Weihnachten feiern bedeutet, wie Jesus zu handeln, der für uns notleidende Menschen gekommen ist, und hinabzusteigen zu jenen, die uns brauchen. Es bedeutet zu tun, was Maria getan hat: zu vertrauen, Gott gegenüber fügsam, auch ohne zu verstehen, was er tun wird. Weihnachten zu feiern bedeutet, wie Josef zu handeln: sich zu erheben, um zu erkennen, was Gott will, auch wenn es nicht unseren Plänen entspricht. Der heilige Josef ist überraschend. Im Evangelium spricht er nie: Es gibt im Evangelium kein Wort von Josef. Und der Herr spricht zu ihm in der Stille, er spricht zu ihm im Schlaf. Weihnachten bedeutet, die stille Stimme Gottes dem Lärm des Konsumismus vorzuziehen. Wenn wir es verstehen, still vor der Krippe zu stehen, dann wird Weihnachten auch für uns eine Überraschung sein, nicht etwas bereits Dagewesenes. In der Stille vor der Krippe stehen: Das ist die Einladung, für Weihnachten. Nimm dir etwas Zeit, geh vor die Krippe und verharre in Stille. Und du wirst die Überraschung spüren, sie sehen.

Leider kann man jedoch das falsche Fest feiern und der Neuheit des Himmels die gewöhnlichen Dinge der Erde vorziehen. Wenn Weihnachten nur ein schönes traditionelles Fest bleibt, wo wir selbst und nicht er im Mittelpunkt stehen, dann wird es eine verpasste Gelegenheit sein.
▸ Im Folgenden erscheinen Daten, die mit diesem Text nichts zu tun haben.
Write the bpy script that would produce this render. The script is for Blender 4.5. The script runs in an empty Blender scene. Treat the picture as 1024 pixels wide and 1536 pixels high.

Bitte, verweltlichen wir das Weihnachtsfest nicht! Stellen wir den Gefeierten nicht beiseite wie damals, als er »in sein Eigentum [kam], aber die Seinen nahmen ihn nicht auf« (Joh 1,11). Vom ersten Abschnitt des Evangeliums im Advent an hat der Herr uns gewarnt und uns gebeten, unser Herz nicht zu beschweren im »Rausch« und in den »Sorgen des Alltags« (Lk 21,34). In diesen Tagen hat man es eilig, vielleicht so eilig wie nie im Laufe des Jahres. Aber so tut man das Gegenteil von dem, was Jesus will. Wir geben die Schuld den vielen Dingen, die die Tage erfüllen, der schnelllebigen Welt. Aber Jesus hat nicht die Welt beschuldigt, sondern er hat uns gebeten, uns nicht mitreißen zu lassen, sondern allezeit zu wachen und zu beten (vgl. V. 36).

So ist es: Es wird Weihnachten sein, wenn wir wie Josef der Stille Raum geben; wenn wir wie Maria zu Gott sagen: »Siehe, hier bin ich«; wenn wir wie Jesus denen nahe sind, die allein sind; wenn wir wie die Hirten aus unseren Umzäunungen kommen, um bei Jesus zu sein. Es wird Weihnachten sein, wenn wir in der armseligen Grotte von Betlehem das Licht finden. Es wird nicht Weihnachten sein, wenn wir den Glitzerschein der Welt suchen, wenn wir uns mit Geschenken und Festmählern füllen, aber nicht wenigstens einem Armen helfen, der Gott ähnlich ist, weil Gott zu Weihnachten arm zu uns gekommen ist.

Liebe Brüder und Schwestern, ich wünsche euch gesegnete Weihnachten, ein Weihnachten, das reich ist an den Überraschungen Jesu! Die Überraschungen mögen unbequem erscheinen, aber das ist Gottes Geschmack. Wenn wir ihn uns zu eigen machen, werden wir uns selbst eine wunderbare Überraschung machen. Jeder von uns trägt im Herzen die Fähigkeit verborgen, überrascht zu werden. Lassen wir uns an diesem Weihnachten von Jesus überraschen.

* * *

Einen herzlichen Gruß richte ich an die Pilger deutscher Sprache, insbesondere an die Gruppe der Tiroler Schützen mit ihrem Bischof Hermann Glettler aus Innsbruck. Der Heilige Geist möge uns helfen, den weihnachtlichen Frieden und die Liebe Christi zu den Männern und Frauen unserer Zeit zu bringen.